I invited Fr. Healey to write back to me after their process had ended and share something about the Kenyan experience with the Synod surveys. Fr. Healey’s comments to me proceed below.
"The Local Church in Kenya, and in particular the Kenya Conference of Catholic Bishops (KCCB), is happy to share its pastoral experiences of family and marriage in Kenya with the Catholic Church worldwide." These are the opening words of the 38-page document sent to Rome on 15 April 2015 called 'Results of the Consultation in Kenya on the 46 Questions in the Lineamenta on The Vocation and Mission of the Family in the Church and Contemporary World.'
Kenya carried out a long and in-depth consultation and the answers to all the 46 questions were compiled from many sources: Catholic dioceses and parishes, departments and offices in the Kenya National Catholic Secretariat, academic institutions, lay movements, other ecclesial associations especially of married couples and Small Christian Communities (SCCs). For example, Nakuru Diocese produced a report of 25 pages.
Kenyan lay people were eager to discuss the challenges and pastoral solutions for cohabitation (called “come we stay”), high dowry payment (one of the main reasons why 60% of the Catholic couples in Nairobi Archdiocese have not sacramentalized their marriages and so cannot receive communion), how to communicate with the young generation (especially the Generation Y of 18-22 year olds) and better parenting. A key insight is that lay people are saying, “We are the church and family and marriage are our responsibilities.”
The final compilation was done by an eight member team led by Kenyan Bishop James Maria Wainaina of Murang’a Diocese and included one priest, two religious sisters, one married laywoman, two married laymen and one single man.They tried to respond to Pope Francis’ call to be “be bold and creative” in finding new pastoral solutions (“think outside the box”).
In response to the key Preliminary Question, “Does the description of the various familial situations in the Relatio Synodi correspond to what exists in the church and society today [such as in Kenya]?” the Kenyan report said, “An overall yes.” Thenit named some “missing aspects” from the Kenyan experience and perspective.
For instance, the questions have a Western tone or viewpoint and sometimes lack a Global South perspective. Many felt the questions did not directly touch the local African reality and concerns. For example, 71% of the 35 million people living with HIV/AIDS in the world live in sub-Saharan Africa. HIV/AIDS is not mentioned in the Lineamenta, yet it deeply affects marriage and family life.

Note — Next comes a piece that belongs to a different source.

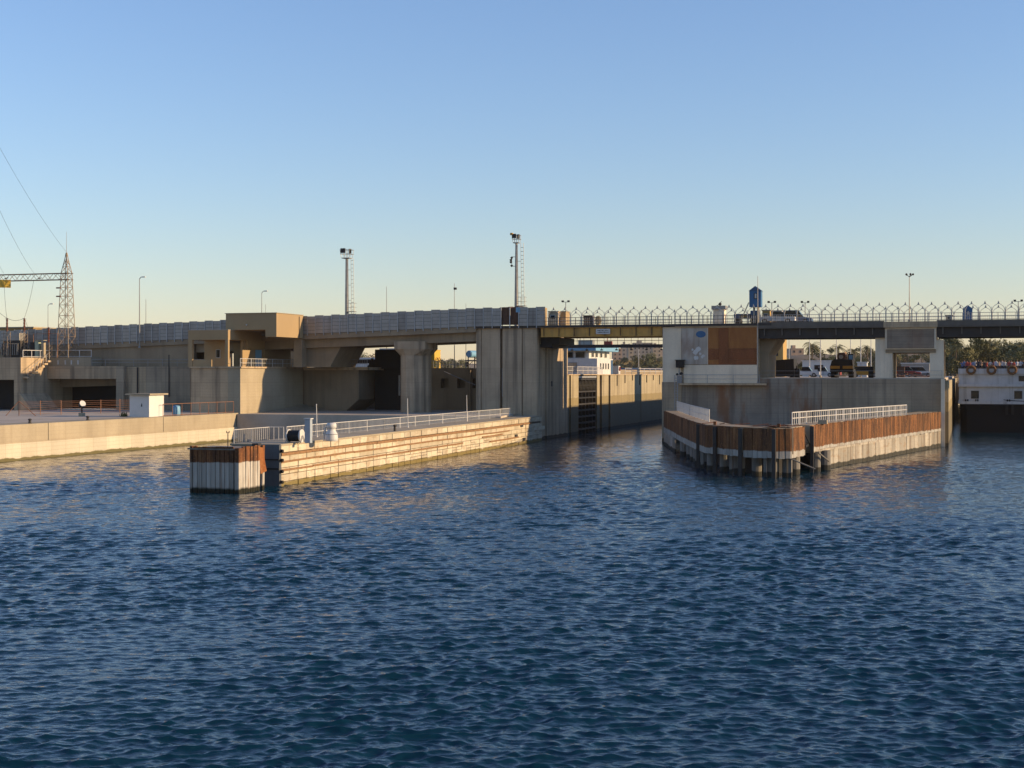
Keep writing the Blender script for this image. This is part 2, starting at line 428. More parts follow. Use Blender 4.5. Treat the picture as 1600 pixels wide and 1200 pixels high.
# upper pool and far bank
MB().box(-900, 900, 205, 1500, 3, 6.0).build('upper_water', M['water'], kind='structure')
g = MB()
g.prism([(-3700,1500),(3700,1500),(3700,3600),(-3700,3600)], 3, 6.8)
g.prism([(-900,260),(-30,230),(-60,420),(-900,500)], 3, 6.9)
g.build('far_bank', M['grav'], kind='structure')

# ------------------------------------------------------------------ left quay, barrage wall and yard
ZQ = 3.55; ZD = 9.5; ZL = 8.4
t = thing('quay_wall', (-37.5, -60, 0), 'long low sunlit cream concrete quay wall along the left water edge', 'quay')
q = MB()
for a, b in ((-140,-104.1),(-104,-74.1),(-74,-52.1),(-52,-30.1),(-30,-12)):
    q.box(-40, -36.62, a, b, 1.78, ZQ)
q.build('upper_wall', M['cream'], t)
q = MB(); q.extx([(-140,0),(-140,0)][:0] or [(-140,-3),(2,-3),(2,1.7),(-140,1.7)], -40, -36.42)
q.build('lower_wall', M['quaylow'], t)
q = MB(); q.box(-40, -36.5, -140, 2, 1.66, 1.80); q.build('ledge', M['cream'], t)
MB().prism([(-130,-140),(-39.95,-140),(-39.95,-2.6),(-130,-2.6)], -3, ZQ-.012).build('quay_deck', M['deckc'], kind='structure')

# barrage wall left: block with tunnel, wide opening, plain wall, projecting bastion
t = thing('barrage_wall', (-80, -2, 0), 'tall shaded grey concrete barrage wall with two dark openings behind the quay', 'dam wall')
UB = -71.8
b = MB()                                              # block with tunnel mouth on the far left
b.box(-110, -84, -9, 46, ZQ, 10.85); b.box(-72.9, UB, -9, 46, ZQ, 10.85)
b.box(-84, -72.9, -9, 46, 7.75, 10.85); b.box(-84, -72.9, 40, 46, ZQ, 7.75)
b.build('tunnel_block', M['conc'], t)
b = MB(); b.prism([(-72.9,-9),(-71.9,-9.2),(-70.2,-9.2),(-70.2,-3),(-71.9,-3),(-72.9,-3)], ZQ, [6.0,6.0,3.9,3.9,6.0,6.0]); b.build('buttress', M['conc'], t)
b = MB()
b.box(UB, -60.4, -3, 0, 7.87, 9.66); b.build('lintel_beam', M['conc'], t)
b = MB(); b.box(UB, -60.4, 0, 46, 7.87, 9.5); b.box(UB, -60.4, 42, 46, ZQ, 7.87); b.build('culvert_roof', M['conc'], t)
MB().box(UB, -60.4, 3.0, 3.3, ZQ, 7.87).build('shade_sheet', M['blacks'], t)  # black sheet added inside the wide opening, stands in for deep shade
MB().box(-84, -72.9, -5.0, -4.7, ZQ, 7.75).build('shade_sheet', M['blacks'], t)  # same added black sheet, darkens the tunnel mouth like shade
b = MB(); b.box(-60.4, -59.2, -3.25, 46, ZQ, 9.62); b.build('pillar', M['midwall'], t)
b = MB(); b.box(-59.2, -55.85, -2.6, 14, ZQ, 9.55); b.build('wall_panel', M['conc'], t)
b = MB(); b.box(-55.8, -48.85, -3.0, 14, ZQ, 9.58); b.build('wall_panel', M['midwall'], t)
b = MB(); b.box(-48.8, -43.9, -2.8, 14, ZQ, 9.55); b.build('wall_panel', M['conc'], t)
b = MB(); b.box(-72.7, -64.8, -2.7, 10, 9.67, 10.9); b.build('upper_platform', M['cream'], t)
for x in (-70.2,-69.0,-68.0,-66.9):
    MB().box(x-.09, x+.09, -2.78, -2.7, 9.9, 10.5).build('drain_slot', M['rail_w'], t)
# stair on the side of the block
s = MB()
for k in range(7): s.box(UB, UB+.9, -8.6+k*.75, -7.85+k*.75, 8.2+k*.38-.25, 8.2+k*.38)
s.build('stair_flight', M['conc'], t)
s = MB()
for k in range(8):
    s.tube((UB+.85,-8.6+k*.7,8.1+k*.36),(UB+.85,-8.6+k*.7,9.1+k*.36), .03, 5)
s.tube((UB+.85,-8.6,9.1),(UB+.85,-3.7,11.6),.035,5)
s.build('stair_rail', M['rail_g'], t)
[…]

Nor is Female Genital Mutilation, a significant issue here, and the importance of Small Christian Communities (SCCs) here in promoting family and marriage ministry in the world today. (In Kenya the Catholic Church has 45,000 Small Christian Communities (SCCs) that create a communion of families in neighborhoods.)
Also, in the Lineamenta children are seen as the objects and receivers of pastoral and missionary care. But children can also be the subjects of promoting family relationships and family life, active participants in church life (for example, doing the Readings and dancing in the liturgy) and agents of evangelization (the importance of the Pontifical Missionary Childhood [PMC] in Catholic family life through its “children helping children” motto). In Kenya there are also households run by children; this, too, needs acknowledgment and consideration.
Our consultation gave a strong affirmation to family and to a family life that is truly Christian and truly African. It stressed the importance of the ministry of accompaniment – with engaged couples, married couples and different categories of wounded families – and offered pastoral strategies for good and responsible parenting. And it affirmed the work of Tangaza University College, a constitutive college of the Catholic University of Eastern Africa (CUEA) in Nairobi, which offer two courses for future priests and other pastoral workers in which married people teach about the family, family values and marriage.
It also recommended that future Lineamenta offer fewer questions with simpler language and construction of sentences.
More background information can be found on the Kenya Conference of Catholic Bishops (KCCB) Website (http://www.kccb.or.ke) and the Small Christian Communities Global Collaborative Website and “Facebook Page” (www.smallchristiancommunities.org).
The two delegates from Kenya to the Fourteenth Ordinary General Assemblyof the Synod of Bishops in Rome in October, 2015 are Cardinal John Njue, the Archbishop of Nairobi and Chairman of the Kenya Conference of Catholic Bishops (KCCB) and Bishop James Maria Wainaina, the Bishop of Murang’a Diocese. Hopefully a Kenyan married couple will also be chosen to participate in the synod.